As usual, most of our legislators think it is perfectly acceptable for government to overrule voters and taxpayers. That’s not how democracy works. A stable representative government cannot long sustain itself when it insists on issuing edicts in opposition to the people it represents. The question is: will voters remember legislators’ disdain for the democratic process when they enter the ballot booth in November?

TALK ABOUT THE POT CALLING THE “KETTLE” BLACK: The left-leaning, Democrat-supporting New York Times has identified several Republican lawmakers who have parroted U.S. Senator Rand Paul’s website on their own sites.

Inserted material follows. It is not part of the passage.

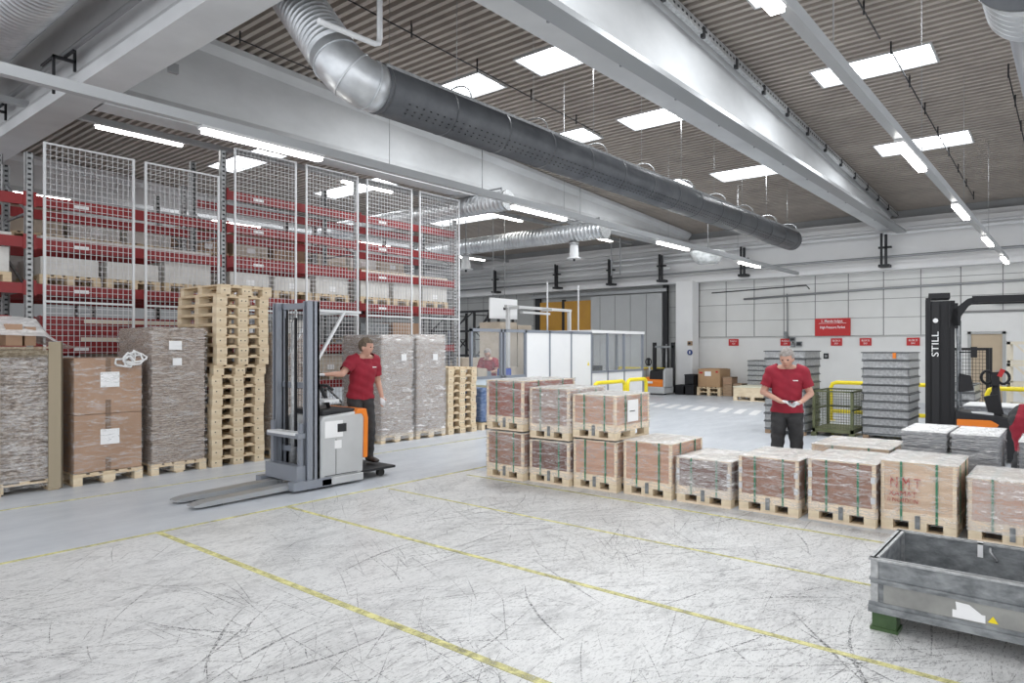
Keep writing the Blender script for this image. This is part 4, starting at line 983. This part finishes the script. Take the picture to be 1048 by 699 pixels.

One of them is Rhode Island state Senator Nicholas Kettle, who repeated, almost word for word, a paragraph from Paul’s website about how Democrats and the Obama administration have implemented so many onerous regulations for energy companies that such companies now have to spend fare more effort hiring lobbyists than they do hiring scientists.

With the pun only incidental, Democratic pots should be careful when they call a conservative “kettle” black. Democrat politicians are usually first in line to parrot, mimic and plagiarize national politicians, especially Obama administration hacks, who spew out populist sermons about redistribution of wealth, increasing the minimum wage, immigration reform and other hot-button issues. These positions are almost immediately transposed to lower level Democratic politicians’ websites. Yep! Nicholas Kettle’s hands may be black from plagiarism but the hands of his Democratic peers are equally black.

QUOTE OF THE WEEK: “Make better settlement offers and all these cases would go away,” said attorney Mindy Montecalvo, whose law firm represents 400 clients who have sued in U.S. District Court to stop foreclosure actions and who have refused to accept loan revision offers by their mortgage companies.

Some of Montecalvo’s clients have refused to pay their mortgages for over two years while the court has mandated that banks and mortgage companies negotiate with the defaulters instead of allowing foreclosure to occur. It’s right out of socialism’s playbook. The loan recipients hold all the cards. They refuse to make mortgage payments, the court refuses to allow lenders to evict them, and they refuse to leave until lenders make an offer that, in essence, gives them the house.